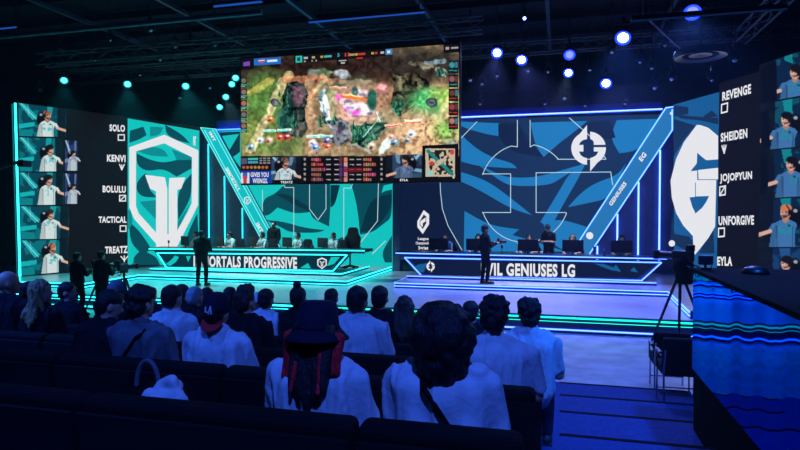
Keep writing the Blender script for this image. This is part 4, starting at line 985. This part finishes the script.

========================

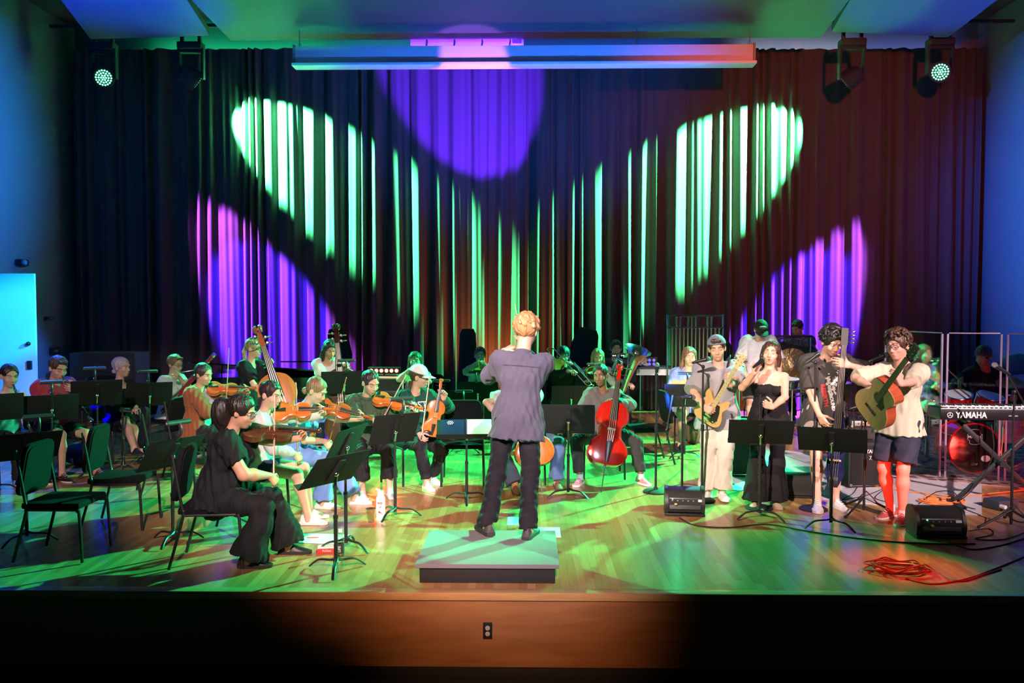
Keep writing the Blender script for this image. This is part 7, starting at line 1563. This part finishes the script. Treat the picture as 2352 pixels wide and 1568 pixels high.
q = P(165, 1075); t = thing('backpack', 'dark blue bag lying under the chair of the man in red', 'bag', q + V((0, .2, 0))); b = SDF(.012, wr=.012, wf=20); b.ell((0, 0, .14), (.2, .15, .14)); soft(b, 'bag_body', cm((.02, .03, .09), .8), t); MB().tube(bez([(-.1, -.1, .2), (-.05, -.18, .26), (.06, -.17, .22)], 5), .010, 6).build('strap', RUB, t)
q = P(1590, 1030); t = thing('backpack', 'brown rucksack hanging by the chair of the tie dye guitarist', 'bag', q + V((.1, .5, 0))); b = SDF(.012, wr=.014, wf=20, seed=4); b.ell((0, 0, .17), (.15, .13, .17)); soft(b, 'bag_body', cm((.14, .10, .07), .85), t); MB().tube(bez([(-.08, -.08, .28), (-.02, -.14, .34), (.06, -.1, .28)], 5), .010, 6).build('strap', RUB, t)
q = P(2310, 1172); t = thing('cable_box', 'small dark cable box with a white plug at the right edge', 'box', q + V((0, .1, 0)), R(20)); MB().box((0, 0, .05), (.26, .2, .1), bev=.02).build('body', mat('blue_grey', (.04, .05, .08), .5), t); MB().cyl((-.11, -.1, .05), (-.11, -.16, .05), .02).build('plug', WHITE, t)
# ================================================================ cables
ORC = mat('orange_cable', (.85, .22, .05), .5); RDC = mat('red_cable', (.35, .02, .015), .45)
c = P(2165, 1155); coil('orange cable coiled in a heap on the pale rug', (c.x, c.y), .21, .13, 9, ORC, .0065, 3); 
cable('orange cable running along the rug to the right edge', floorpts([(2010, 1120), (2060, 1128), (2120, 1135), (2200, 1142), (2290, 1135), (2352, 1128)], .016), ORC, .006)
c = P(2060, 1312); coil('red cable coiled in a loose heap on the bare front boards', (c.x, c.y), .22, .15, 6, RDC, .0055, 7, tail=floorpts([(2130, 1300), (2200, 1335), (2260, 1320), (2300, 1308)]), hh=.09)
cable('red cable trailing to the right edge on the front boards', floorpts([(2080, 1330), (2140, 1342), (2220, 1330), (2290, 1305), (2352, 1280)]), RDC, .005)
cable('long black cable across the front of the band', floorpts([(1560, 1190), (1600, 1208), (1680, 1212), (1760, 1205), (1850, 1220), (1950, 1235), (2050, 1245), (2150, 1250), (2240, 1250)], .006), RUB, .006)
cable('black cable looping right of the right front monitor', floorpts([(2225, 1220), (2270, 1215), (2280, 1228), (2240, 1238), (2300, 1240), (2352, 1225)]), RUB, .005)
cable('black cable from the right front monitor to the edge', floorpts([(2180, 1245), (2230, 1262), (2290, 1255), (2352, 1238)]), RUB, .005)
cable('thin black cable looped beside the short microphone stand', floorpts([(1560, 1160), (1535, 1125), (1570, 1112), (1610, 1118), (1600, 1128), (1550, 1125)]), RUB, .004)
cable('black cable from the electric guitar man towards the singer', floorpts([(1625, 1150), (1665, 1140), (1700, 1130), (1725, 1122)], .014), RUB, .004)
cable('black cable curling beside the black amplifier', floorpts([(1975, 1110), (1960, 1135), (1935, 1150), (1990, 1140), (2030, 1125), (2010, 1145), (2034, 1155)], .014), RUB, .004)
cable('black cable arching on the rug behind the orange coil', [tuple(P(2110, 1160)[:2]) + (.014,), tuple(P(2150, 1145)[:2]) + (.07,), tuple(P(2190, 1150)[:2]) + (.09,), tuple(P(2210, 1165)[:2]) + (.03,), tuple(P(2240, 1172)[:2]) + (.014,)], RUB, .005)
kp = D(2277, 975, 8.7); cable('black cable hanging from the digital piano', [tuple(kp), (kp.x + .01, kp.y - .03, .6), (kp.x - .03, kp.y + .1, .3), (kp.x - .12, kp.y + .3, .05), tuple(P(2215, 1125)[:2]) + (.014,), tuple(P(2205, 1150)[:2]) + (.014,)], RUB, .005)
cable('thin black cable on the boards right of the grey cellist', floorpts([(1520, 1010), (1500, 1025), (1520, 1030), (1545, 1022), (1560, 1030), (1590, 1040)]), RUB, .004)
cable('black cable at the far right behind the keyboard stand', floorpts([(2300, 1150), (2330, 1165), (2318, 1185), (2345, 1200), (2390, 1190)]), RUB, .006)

========================

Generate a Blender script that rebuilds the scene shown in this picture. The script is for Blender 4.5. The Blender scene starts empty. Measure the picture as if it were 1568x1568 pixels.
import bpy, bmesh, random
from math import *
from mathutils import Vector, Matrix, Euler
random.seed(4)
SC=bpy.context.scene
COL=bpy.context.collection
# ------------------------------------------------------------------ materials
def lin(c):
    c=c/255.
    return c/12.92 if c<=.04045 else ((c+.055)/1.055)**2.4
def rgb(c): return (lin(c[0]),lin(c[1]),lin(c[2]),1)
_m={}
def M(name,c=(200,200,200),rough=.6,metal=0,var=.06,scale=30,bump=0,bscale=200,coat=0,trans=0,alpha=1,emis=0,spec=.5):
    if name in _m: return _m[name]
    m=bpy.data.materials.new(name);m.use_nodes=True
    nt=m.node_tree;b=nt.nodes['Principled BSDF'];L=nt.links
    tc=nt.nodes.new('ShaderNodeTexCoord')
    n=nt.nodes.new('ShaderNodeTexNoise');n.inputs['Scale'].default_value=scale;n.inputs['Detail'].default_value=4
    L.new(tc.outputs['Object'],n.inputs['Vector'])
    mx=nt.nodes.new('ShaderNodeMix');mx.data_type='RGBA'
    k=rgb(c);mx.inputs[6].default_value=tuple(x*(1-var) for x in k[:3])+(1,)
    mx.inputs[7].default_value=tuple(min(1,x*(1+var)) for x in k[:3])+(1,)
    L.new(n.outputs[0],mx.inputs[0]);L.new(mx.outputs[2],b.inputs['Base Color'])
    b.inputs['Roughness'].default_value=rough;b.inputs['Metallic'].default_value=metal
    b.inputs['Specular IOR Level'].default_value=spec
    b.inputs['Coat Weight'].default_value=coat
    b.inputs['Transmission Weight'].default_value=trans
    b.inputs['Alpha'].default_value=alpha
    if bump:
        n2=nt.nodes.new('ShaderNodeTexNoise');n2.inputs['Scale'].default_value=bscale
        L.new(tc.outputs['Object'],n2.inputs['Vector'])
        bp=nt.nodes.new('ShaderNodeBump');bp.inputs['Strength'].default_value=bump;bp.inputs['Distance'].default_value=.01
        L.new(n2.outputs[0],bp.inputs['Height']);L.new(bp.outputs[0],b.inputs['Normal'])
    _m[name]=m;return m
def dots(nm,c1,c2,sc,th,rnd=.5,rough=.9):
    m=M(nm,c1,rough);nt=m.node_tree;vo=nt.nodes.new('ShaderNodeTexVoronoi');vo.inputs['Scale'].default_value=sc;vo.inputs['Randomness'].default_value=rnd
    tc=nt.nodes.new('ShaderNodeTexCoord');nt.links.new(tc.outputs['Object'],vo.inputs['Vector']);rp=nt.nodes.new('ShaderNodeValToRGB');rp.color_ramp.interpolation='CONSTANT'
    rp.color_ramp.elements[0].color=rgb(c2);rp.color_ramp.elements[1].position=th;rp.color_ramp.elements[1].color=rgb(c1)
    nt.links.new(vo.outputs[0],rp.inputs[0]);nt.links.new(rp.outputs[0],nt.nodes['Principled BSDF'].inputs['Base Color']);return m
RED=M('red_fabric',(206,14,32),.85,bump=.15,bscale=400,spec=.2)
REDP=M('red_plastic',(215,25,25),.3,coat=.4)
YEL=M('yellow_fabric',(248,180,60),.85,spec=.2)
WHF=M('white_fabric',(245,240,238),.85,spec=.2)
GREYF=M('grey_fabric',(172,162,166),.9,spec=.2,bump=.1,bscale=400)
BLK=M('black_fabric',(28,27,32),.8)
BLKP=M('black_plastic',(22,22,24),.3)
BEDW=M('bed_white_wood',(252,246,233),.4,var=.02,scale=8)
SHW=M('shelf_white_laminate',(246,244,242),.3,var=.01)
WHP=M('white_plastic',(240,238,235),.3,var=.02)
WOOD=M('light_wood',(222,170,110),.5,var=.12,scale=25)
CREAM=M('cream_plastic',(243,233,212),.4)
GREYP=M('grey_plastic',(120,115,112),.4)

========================

Required work: Report each line in the data that holds the word "picture".

Solution to the exercise:
Keep writing the Blender script for this image. This is part 7, starting at line 1563. This part finishes the script. Treat the picture as 2352 pixels wide and 1568 pixels high.
Generate a Blender script that rebuilds the scene shown in this picture. The script is for Blender 4.5. The Blender scene starts empty. Measure the picture as if it were 1568x1568 pixels.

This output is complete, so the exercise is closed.